» PROBLEM TO SOLVE
Retype the material in full, keeping every word the same.

» DATA SECTION

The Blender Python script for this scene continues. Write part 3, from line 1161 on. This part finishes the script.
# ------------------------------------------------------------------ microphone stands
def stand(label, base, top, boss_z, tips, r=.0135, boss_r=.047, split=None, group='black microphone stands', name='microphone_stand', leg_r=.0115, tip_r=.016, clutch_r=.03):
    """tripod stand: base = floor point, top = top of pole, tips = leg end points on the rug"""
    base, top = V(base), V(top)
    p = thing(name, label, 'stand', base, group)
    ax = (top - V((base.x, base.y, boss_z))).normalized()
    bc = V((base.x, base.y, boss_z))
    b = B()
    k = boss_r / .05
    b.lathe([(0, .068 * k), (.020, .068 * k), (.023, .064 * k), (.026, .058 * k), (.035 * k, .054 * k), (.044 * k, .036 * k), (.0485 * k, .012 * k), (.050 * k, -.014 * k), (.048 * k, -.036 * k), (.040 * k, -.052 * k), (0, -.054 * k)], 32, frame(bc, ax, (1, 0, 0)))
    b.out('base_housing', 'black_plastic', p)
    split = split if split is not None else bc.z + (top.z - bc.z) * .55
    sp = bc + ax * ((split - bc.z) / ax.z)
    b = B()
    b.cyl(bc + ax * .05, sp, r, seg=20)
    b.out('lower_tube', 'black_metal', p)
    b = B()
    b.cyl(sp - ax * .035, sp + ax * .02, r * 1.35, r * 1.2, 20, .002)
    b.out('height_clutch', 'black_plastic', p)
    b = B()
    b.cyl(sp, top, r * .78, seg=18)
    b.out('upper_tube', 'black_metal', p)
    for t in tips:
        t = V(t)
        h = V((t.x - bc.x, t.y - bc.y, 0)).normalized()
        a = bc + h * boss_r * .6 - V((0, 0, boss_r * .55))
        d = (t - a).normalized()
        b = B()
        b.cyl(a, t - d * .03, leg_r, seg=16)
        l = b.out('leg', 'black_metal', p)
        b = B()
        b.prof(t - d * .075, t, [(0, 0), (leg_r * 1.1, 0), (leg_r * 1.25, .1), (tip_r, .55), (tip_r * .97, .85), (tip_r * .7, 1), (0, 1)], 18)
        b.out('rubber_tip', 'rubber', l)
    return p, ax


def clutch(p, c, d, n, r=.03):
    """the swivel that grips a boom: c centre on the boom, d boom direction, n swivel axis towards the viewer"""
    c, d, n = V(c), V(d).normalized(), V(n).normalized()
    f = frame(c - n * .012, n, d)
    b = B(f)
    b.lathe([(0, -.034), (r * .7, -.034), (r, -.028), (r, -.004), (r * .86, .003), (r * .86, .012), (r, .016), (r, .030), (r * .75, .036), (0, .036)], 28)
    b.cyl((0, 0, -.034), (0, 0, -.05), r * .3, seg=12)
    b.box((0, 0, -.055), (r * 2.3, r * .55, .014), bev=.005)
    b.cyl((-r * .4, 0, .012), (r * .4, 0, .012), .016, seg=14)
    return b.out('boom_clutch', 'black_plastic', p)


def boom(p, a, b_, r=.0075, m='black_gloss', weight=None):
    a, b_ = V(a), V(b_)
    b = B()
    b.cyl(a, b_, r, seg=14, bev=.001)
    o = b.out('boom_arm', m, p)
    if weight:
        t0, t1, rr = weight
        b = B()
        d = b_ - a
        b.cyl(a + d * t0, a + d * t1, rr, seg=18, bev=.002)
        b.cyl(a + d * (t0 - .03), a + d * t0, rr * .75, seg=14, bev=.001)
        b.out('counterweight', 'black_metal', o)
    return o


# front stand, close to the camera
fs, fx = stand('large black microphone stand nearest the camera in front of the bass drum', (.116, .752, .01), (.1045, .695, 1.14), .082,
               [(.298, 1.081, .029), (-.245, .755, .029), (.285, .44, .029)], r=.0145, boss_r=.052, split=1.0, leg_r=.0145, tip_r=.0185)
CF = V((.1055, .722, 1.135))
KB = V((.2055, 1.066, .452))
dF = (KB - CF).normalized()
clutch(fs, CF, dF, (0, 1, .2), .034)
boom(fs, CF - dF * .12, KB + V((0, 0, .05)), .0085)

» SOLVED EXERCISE
The Blender Python script for this scene continues. Write part 3, from line 1161 on. This part finishes the script.
# ------------------------------------------------------------------ microphone stands
def stand(label, base, top, boss_z, tips, r=.0135, boss_r=.047, split=None, group='black microphone stands', name='microphone_stand', leg_r=.0115, tip_r=.016, clutch_r=.03):
    """tripod stand: base = floor point, top = top of pole, tips = leg end points on the rug"""
    base, top = V(base), V(top)
    p = thing(name, label, 'stand', base, group)
    ax = (top - V((base.x, base.y, boss_z))).normalized()
    bc = V((base.x, base.y, boss_z))
    b = B()
    k = boss_r / .05
    b.lathe([(0, .068 * k), (.020, .068 * k), (.023, .064 * k), (.026, .058 * k), (.035 * k, .054 * k), (.044 * k, .036 * k), (.0485 * k, .012 * k), (.050 * k, -.014 * k), (.048 * k, -.036 * k), (.040 * k, -.052 * k), (0, -.054 * k)], 32, frame(bc, ax, (1, 0, 0)))
    b.out('base_housing', 'black_plastic', p)
    split = split if split is not None else bc.z + (top.z - bc.z) * .55
    sp = bc + ax * ((split - bc.z) / ax.z)
    b = B()
    b.cyl(bc + ax * .05, sp, r, seg=20)
    b.out('lower_tube', 'black_metal', p)
    b = B()
    b.cyl(sp - ax * .035, sp + ax * .02, r * 1.35, r * 1.2, 20, .002)
    b.out('height_clutch', 'black_plastic', p)
    b = B()
    b.cyl(sp, top, r * .78, seg=18)
    b.out('upper_tube', 'black_metal', p)
    for t in tips:
        t = V(t)
        h = V((t.x - bc.x, t.y - bc.y, 0)).normalized()
        a = bc + h * boss_r * .6 - V((0, 0, boss_r * .55))
        d = (t - a).normalized()
        b = B()
        b.cyl(a, t - d * .03, leg_r, seg=16)
        l = b.out('leg', 'black_metal', p)
        b = B()
        b.prof(t - d * .075, t, [(0, 0), (leg_r * 1.1, 0), (leg_r * 1.25, .1), (tip_r, .55), (tip_r * .97, .85), (tip_r * .7, 1), (0, 1)], 18)
        b.out('rubber_tip', 'rubber', l)
    return p, ax


def clutch(p, c, d, n, r=.03):
    """the swivel that grips a boom: c centre on the boom, d boom direction, n swivel axis towards the viewer"""
    c, d, n = V(c), V(d).normalized(), V(n).normalized()
    f = frame(c - n * .012, n, d)
    b = B(f)
    b.lathe([(0, -.034), (r * .7, -.034), (r, -.028), (r, -.004), (r * .86, .003), (r * .86, .012), (r, .016), (r, .030), (r * .75, .036), (0, .036)], 28)
    b.cyl((0, 0, -.034), (0, 0, -.05), r * .3, seg=12)
    b.box((0, 0, -.055), (r * 2.3, r * .55, .014), bev=.005)
    b.cyl((-r * .4, 0, .012), (r * .4, 0, .012), .016, seg=14)
    return b.out('boom_clutch', 'black_plastic', p)


def boom(p, a, b_, r=.0075, m='black_gloss', weight=None):
    a, b_ = V(a), V(b_)
    b = B()
    b.cyl(a, b_, r, seg=14, bev=.001)
    o = b.out('boom_arm', m, p)
    if weight:
        t0, t1, rr = weight
        b = B()
        d = b_ - a
        b.cyl(a + d * t0, a + d * t1, rr, seg=18, bev=.002)
        b.cyl(a + d * (t0 - .03), a + d * t0, rr * .75, seg=14, bev=.001)
        b.out('counterweight', 'black_metal', o)
    return o


# front stand, close to the camera
fs, fx = stand('large black microphone stand nearest the camera in front of the bass drum', (.116, .752, .01), (.1045, .695, 1.14), .082,
               [(.298, 1.081, .029), (-.245, .755, .029), (.285, .44, .029)], r=.0145, boss_r=.052, split=1.0, leg_r=.0145, tip_r=.0185)
CF = V((.1055, .722, 1.135))
KB = V((.2055, 1.066, .452))
dF = (KB - CF).normalized()
clutch(fs, CF, dF, (0, 1, .2), .034)
boom(fs, CF - dF * .12, KB + V((0, 0, .05)), .0085)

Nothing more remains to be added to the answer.